Biographie : Laurence Kleinberger est « maîtresse des soucis » dans un centre psychopédagogique. Lorsqu’elle ne travaille pas, elle écrit des romans et la nuit, elle invente des histoires pour enfants. Elle affiche à toute heure un optimisme arrogant et presque irrespirable. Une légèreté qui la pousse à des actes insensés, comme d’appuyer sur le bouton afin que le feu passe au vert, planter un ananas en terre en espérant voir pousser un palmier ou faire confiance à l’humanité. Après J’ai pas tué Gérard, enfin je crois... et Le jour où mon alzhei’mère échappa aux griffes d’un nazi constipé grâce à un tueur croate à la coiffure étrange, elle récidive brillamment, avec son humour au vitriol, sa tendresse, son tragique, sa judaïté et sa folie !

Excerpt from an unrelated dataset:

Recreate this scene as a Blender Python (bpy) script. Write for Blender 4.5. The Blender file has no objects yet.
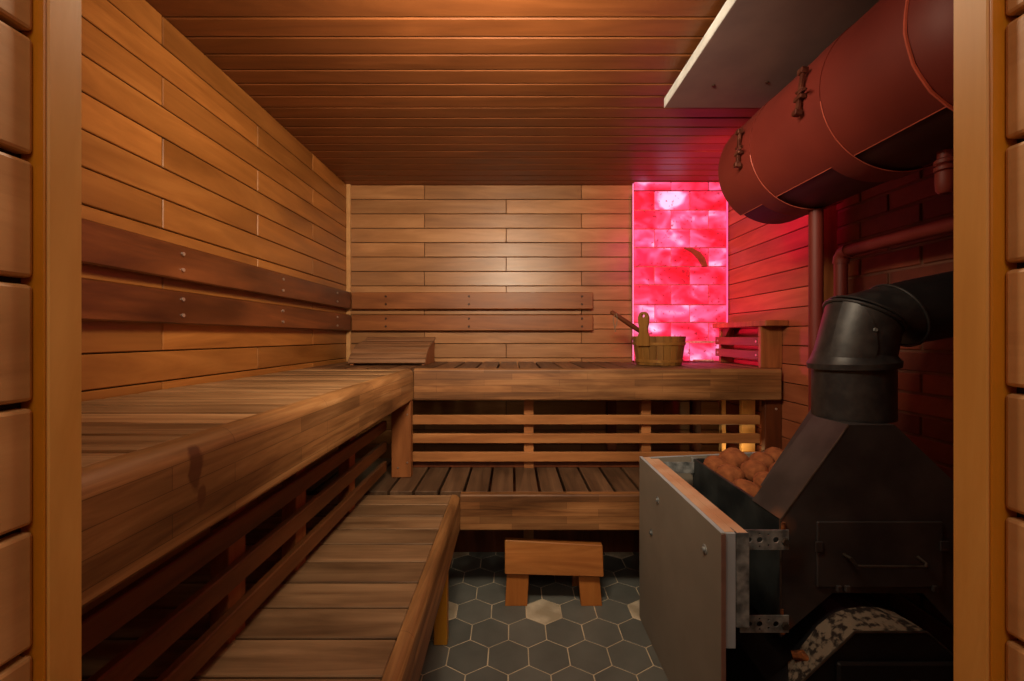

Mon avis : Ce qui m’a frappé, ce qui m’a touché, c’est l’universalité du propos. Que l’on soit juif ou shintoïste, que l’on vienne des fins fonds de la MittelEuropa ou du sud de l’Afrique, le moment où faute de pouvoir prendre en charge son ainé-e, son père ou sa mère, il faut s’en séparer pour que d’autres le fasse, ce n’est pas autre chose que de les laisser à "l’orphelinat des vieux" avec la promesse de revenir les voir la semaine prochaine.
C’est injuste, douloureux, culpabilisant. Il/elle m’a nourrit, soigné, changé, lavé je ne sais combien de fois depuis ma naissance, a pris soin de moi jusqu’au moment où j’ai pu voler de mes propres ailes et moi, je ne suis pas en mesure de lui rendre tout ça.

La façon dont l’autrice aborde ce sujet dépasse l’humour juif classique pour être au fond, ce que cet humour à toujours été une forme de distanciation, une forme de protection face à ce qui nous attends tous.